Tuesday, July 17, 2012

Mission Statement

When you are the child of immigrants, your ancestral homeland usually looms large in the background, sometimes unwelcomingly so. I was born in Vancouver, but my parents never bought into the whole assimilation thing: they never voted, they never took much pride in Canada Day, and they never got into hockey.

I spent 18 great years in Vancouver, but it never quite
felt like home to me, and I haven't been back in 5 years.
Growing up, I came to resent Korea as the place that my parents kept trying to drag me back to, in a figurative sense. By pushing their childhood and their homeland on me, they made me feel like an alien in my own country. The worst thing was that while they constantly reminded me that I was Korean first and foremost, they never made it seem like it was that good of a thing. Rather, my impression was that being Korean was some kind of burden that I would have to overcome, like a club foot or something.

Geez, how appealing.

Then they started to literally drag me back when they permanently moved to Korea a few years ago. From then on, I spent most of my college winter and summer breaks there. I hated being removed from my friends and from what I perceived to be my real home, but what was truly annoying was the feeling I got from my parents that they expected me to feel right at home because I was, of course, supposed to be defined mainly by my ethnicity and race. As a minority in Canada, I’d spent most of my life trying to prove the exact opposite!

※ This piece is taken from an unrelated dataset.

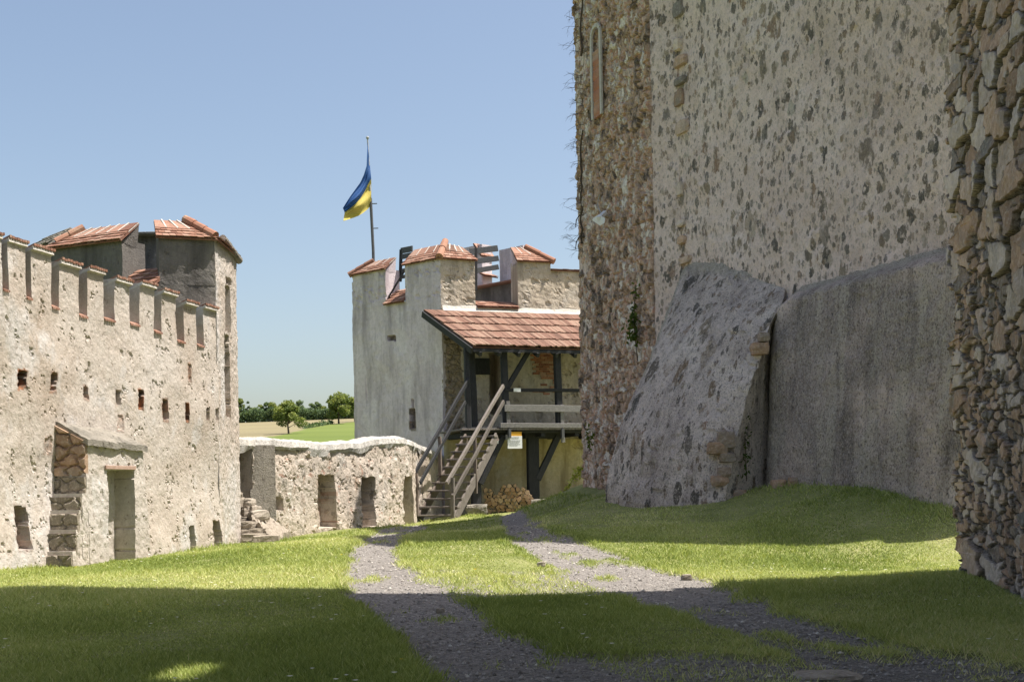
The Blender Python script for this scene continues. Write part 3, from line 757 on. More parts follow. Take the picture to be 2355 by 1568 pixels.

But after graduating from university and needing some time to mull over my future, my only viable option was to go "home" to Seoul, with my student visa expiring and all. This time, however, I tried to approach the whole thing differently. I was sick of always feeling like a foreigner, whether it was in Canada or in the US or in Korea. This time, I’d commit to living in Korea as much as possible. I may not have a place where I belong, but perhaps that could also mean that I could fit in anywhere easier than most people.

It was October of 2010 when I arrived in Korea as a fresh graduate of Brown, and it’s been a truly wonderful almost-two years since. I will return to the US at the end of August, and when I walk the streets or ride the bus these days, I feel a little pang of sadness as my time here in Seoul as an early 20-something post-grad nears its end. So as a way to chase away those blues, I decided to create this blog to commemorate what has been one of the most satisfying periods in my life and give it the proper send-off that it deserves.

This won't really be a travel blog, and this definitely won't be some vaguely offensive, cutesy-puke "OMG, they do/watch/believe/eat THIS in Korea!!!" kind of thing; instead, I’ll try to write about the thoughts and experiences that I've had because of my past two years spent in Korea. It may result in some seemingly random posts, but hopefully, they’ll all tie themselves together somehow. Thanks for reading!